The Falcon on the Baltic by E.F. Knight

Introduction

In his introduction to the Mariner's Library edition of The Falcon on the Baltic (1951) Arthur Ransome attempted to explain the very special appeal of this book:
Grown-up people (if those who love sailing ever grow up, which I doubt) are like children in taking particular pleasure in stories that tell of adventures that might happen, with luck, to themselves. In these days few can own or look forward to owning large vessels. The cost of building even small ones is fantastically high and growing higher, while the wish to own a boat is felt no less urgently by those who cannot afford it than by those who can. And (boats being feminine) for hundreds of young men and young women Knight's little vessel has seemed and will seem
That not impossible She
That shall command my heart and me.
There are still ship's lifeboats to be picked up cheaply and, if you are content with good crawling headroom and do not spoil them by some ridiculous superstructure, you can still make reasonable vessels of them, vessels in which you can move from one port to another, sleep and cook aboard, anchor in creeks where you can hear curlews instead of other people's wireless, and at week-ends, and on holidays, live in ecstatic discomfort. To all for whom such vessels are a dream of the future or a happy memory of the past Knight speaks as a personal friend.
When the Mariners Library was being planned, Ransome wrote to Rupert Hart-Davis on 5th November 1949 (Letters, pp. 329-330):
  Cruise of 'Alerte'. Nothing against it at all.
  BUT
  I think another book of Knight's is far more likely to find buyers, and that is
  The 'Falcon' on the Baltic (NOT 'Cruise of the Falcon' which concerns a much bigger vessel).
  Reasons. Alerte was was a big vessel, crew of 13, with 4 paid hands among them, whereas the little Falcon was a converted P. and O. lifeboat, and her crew was Knight himself and one hand. Now lots and lots of people at this day are converting ship's boats and planning cruises in them. The whole adventure is one possible even to the young men of this day in spite of Government Restrictions. I remember what enormous pleasure I had in that book as a young man. I remember what enormous pleasure W.G. Coillongwoood had in it as an old one. It is a real beauty of a book, from the sailing point of view, and from the merely human. It is without one single dull paragraph, and this cannot be said of the Alerte book and still less of the earlier book concerned with a much bigger Falcon.
  The 'Falcon' on the Baltic is by far the best book qua book that Knight ever wrote.
  If you have not read it, I can lend you a copy, but God preserve you if you lose it, for I read it at least once a year.
  It is really a first-rate BOOK, whereas the other two, though good enough in their way, are without whatever the thing is that makes the difference.
As a newcomer to the book, what struck me most from the 'merely human' point of view was the personality of Knight himself: his huge enjoyment in everything he did, his interest in other people and tolerance of their foibles, and his sense of humour. He has some good stories to tell, and he tells them well. The following example is from Chapter 6:
"There is a fine hill in the Plantaage," said my companion, "and from the summit of it you will be able to see the country for a great distance around."

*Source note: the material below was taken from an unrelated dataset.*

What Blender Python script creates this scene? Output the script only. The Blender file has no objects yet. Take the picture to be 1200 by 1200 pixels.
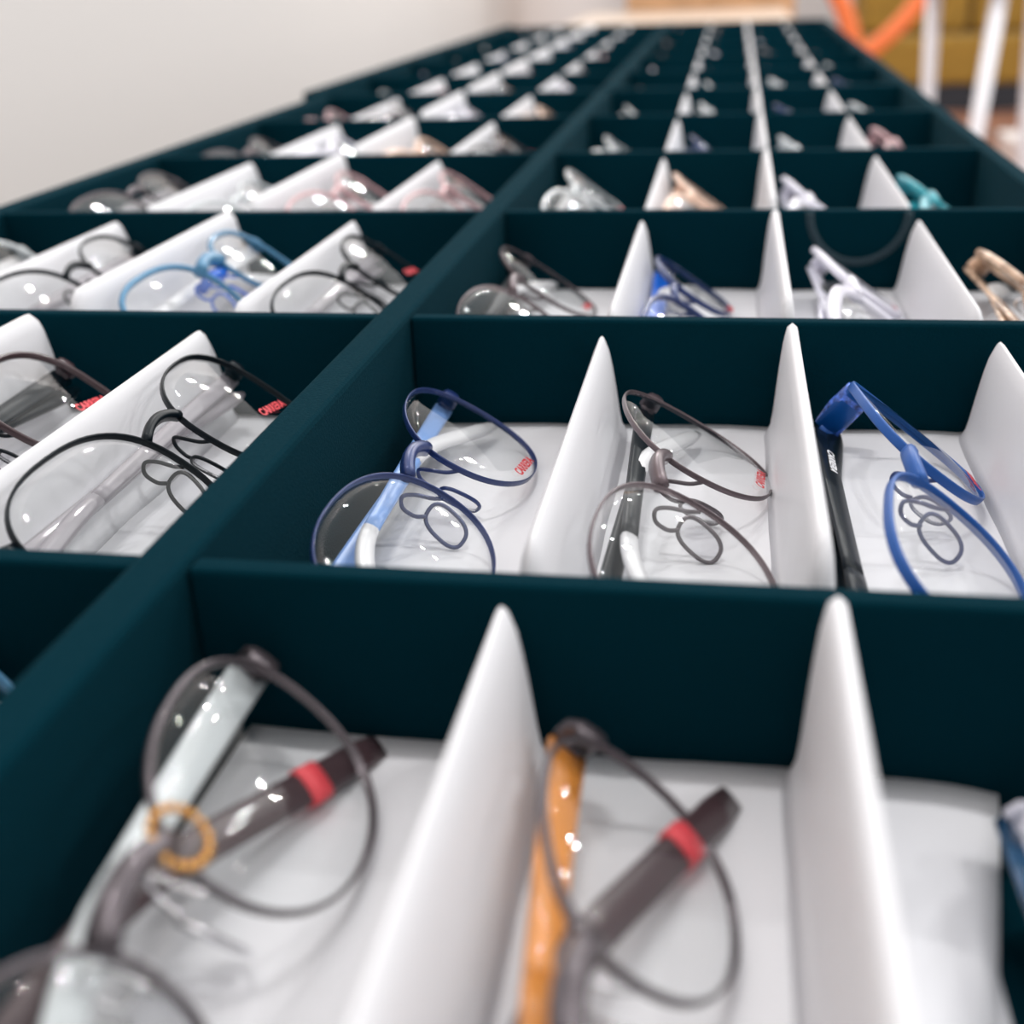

It interested me greatly to hear that there was such a thing as a hill in Holland.

"But where is it?" I asked, looking round the interminable plain, "I can see no hill."

"It is just over there; but you cannot see it, for it is hidden by that bush."

With Knight as our travelling companion we find ourselves visiting the travelling circus in North Woolwich where the Siberian wind turns the artistes blue with cold: we battle against the Falcon's leak and against the ill-intentioned boys of the Zuider Zee: and along the way we are welcome guests at many local festivities and meet many sharply-described characters such as the vain young man of Veile in Chapter 12 who reduces Knight and his companion to helpless laughter. Among the many memorable episodes, the crossing of the North Sea in the wind and rain in Chapter 3 is likely to strike a chord for any fan of Arthur Ransome, since it irresistibly recalls the crossing by the Goblin in We Didn't Mean to Go to Sea.

I am grateful to Ian Baines for his loan of The Falcon on the Baltic.